Werkudara yang waspada dengan isyarat adiknya itu langsung
menghantamkan gadanya di paha kiri Duryudana, dalam dua kali pukul
Duryudana sekarat, oleh Werkudara, Duryudana lalu dihabisi dengan
menghancurkan wajahnya sehingga tak berbentuk. Baladewa yang melihat
hal itu menganggap Werkudara berbuat curang dan hendak menghukumnya,
namun atas penjelasan dari Prabu Kresna akan kecurangan yang
dilakukan terlebih dulu oleh Duryudana dan kutukan dari Begawan
Maetreya akhirnya Prabu Baladewa mau memaafkannya. Saat Begawan
Maetreya datang menghadap Duryudana dan memberi nasehat tentang
pemberian setengah kerajaan kepada Pandawa, Duryudana hanya duduk dan
berkata, seorang pendeta seharusnya hanya berpendapat jika sang raja
memintanya, sambil menepuk-nepuk paha kirinya. Bagi Begawan Maetreya
hal ini dianggap sebagai penghinaan, ia lalu menyumpahi Prabu
Duryudana kelak mati dengan paha sebelah kiri yang hancur.
Setelah
Baratayuda usai, Para Pandawa datang menghadap Prabu Destarastra dan
para tetua Astina lainnya. Ternyata Destarastra masih menyimpan
dendam pada Werkudara yang mendengar bahwa banyak putranya yang tewas
di tangan Werkudara terutama Dursasana yang di bunuhnya dengan kejam.

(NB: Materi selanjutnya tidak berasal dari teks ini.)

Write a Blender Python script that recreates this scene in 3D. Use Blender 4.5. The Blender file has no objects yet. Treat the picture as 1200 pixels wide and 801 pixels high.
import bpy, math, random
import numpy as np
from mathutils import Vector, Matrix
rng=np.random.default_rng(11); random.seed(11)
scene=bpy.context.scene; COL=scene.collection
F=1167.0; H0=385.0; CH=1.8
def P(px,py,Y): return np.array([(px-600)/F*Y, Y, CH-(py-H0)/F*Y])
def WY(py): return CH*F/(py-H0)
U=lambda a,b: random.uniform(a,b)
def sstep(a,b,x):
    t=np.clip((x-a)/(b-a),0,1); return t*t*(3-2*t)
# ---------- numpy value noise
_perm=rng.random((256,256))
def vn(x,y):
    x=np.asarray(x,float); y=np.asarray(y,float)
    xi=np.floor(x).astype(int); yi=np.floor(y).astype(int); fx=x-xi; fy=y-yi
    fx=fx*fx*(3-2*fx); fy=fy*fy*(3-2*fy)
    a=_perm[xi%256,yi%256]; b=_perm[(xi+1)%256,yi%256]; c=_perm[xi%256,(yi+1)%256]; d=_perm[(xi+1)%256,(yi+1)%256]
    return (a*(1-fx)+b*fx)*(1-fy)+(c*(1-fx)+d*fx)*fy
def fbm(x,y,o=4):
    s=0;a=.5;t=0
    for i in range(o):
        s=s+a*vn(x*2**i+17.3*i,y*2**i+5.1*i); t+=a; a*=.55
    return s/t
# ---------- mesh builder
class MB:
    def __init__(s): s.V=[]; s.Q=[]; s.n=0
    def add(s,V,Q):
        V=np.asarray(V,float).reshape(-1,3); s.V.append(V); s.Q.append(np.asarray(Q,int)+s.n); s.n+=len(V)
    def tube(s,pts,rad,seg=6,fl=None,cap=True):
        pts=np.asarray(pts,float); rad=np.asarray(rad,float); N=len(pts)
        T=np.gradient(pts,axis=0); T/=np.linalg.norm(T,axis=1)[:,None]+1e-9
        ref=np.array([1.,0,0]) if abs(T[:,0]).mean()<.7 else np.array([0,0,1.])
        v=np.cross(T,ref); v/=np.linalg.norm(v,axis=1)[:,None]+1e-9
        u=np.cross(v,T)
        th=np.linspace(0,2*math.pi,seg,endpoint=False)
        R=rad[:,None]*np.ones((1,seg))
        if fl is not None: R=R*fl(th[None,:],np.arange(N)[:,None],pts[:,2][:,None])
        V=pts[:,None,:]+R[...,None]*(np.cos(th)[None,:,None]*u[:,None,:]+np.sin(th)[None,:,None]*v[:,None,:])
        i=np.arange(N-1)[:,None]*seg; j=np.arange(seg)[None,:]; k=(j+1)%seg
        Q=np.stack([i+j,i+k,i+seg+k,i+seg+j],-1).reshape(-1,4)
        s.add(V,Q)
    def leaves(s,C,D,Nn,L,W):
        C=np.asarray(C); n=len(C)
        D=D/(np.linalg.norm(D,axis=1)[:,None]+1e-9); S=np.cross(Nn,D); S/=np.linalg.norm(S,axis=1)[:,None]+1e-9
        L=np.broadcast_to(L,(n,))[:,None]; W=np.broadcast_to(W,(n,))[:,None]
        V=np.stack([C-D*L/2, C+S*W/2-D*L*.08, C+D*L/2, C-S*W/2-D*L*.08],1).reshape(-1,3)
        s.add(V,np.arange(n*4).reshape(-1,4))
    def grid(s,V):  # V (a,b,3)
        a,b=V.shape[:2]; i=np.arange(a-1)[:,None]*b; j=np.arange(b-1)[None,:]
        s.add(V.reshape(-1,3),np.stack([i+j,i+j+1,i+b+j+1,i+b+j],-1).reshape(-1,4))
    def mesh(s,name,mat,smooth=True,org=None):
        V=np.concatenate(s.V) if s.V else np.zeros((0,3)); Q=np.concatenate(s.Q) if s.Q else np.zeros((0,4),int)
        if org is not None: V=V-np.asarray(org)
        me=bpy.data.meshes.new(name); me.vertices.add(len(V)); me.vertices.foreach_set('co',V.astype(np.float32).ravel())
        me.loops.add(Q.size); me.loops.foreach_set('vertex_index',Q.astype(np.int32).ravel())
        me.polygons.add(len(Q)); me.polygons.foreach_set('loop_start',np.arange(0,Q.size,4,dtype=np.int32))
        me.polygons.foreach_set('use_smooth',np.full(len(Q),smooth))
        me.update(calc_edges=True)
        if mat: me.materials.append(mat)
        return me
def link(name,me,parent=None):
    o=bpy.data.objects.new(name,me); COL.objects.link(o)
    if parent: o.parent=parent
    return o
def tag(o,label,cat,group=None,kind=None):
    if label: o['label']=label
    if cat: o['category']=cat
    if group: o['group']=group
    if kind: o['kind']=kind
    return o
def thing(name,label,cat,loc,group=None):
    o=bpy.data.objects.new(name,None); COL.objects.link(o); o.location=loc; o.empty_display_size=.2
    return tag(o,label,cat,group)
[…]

Saat para Pandawa datang untuk memberi sembah sungkem pada
Destarastra, diam-diam Destarastra membaca mantra Aji Lebursaketi
untuk menghancurkan Werkudara, namun, Prabu Kresna yang tahu akan hal
itu mendorong Werkudara kesamping sehingga yang terkena aji-aji
tersebut adalah arca batu. Seketika itu pulalah arca tersebut hancur
menjadi abu. Destarastra kemudian mengakui kesalahannya dan iapun
mundur dari pergaulan masyarakat dan hidup sebagai pertapa di hutan
bersama istrinya dan Dewi Kunti. Beberapa pakem wayang mengatakan
bahwa Prabu Destarastra telah tewas sebelum pecah perang Baratayuda
saat Kresna menjadi Duta Pandawa ke Astina. Saat itu ia tewas
terinjak-injak putra-putranya yang berlarian karena takut akan
kemarahan Prabu Kresna yang telah menjadi Brahala.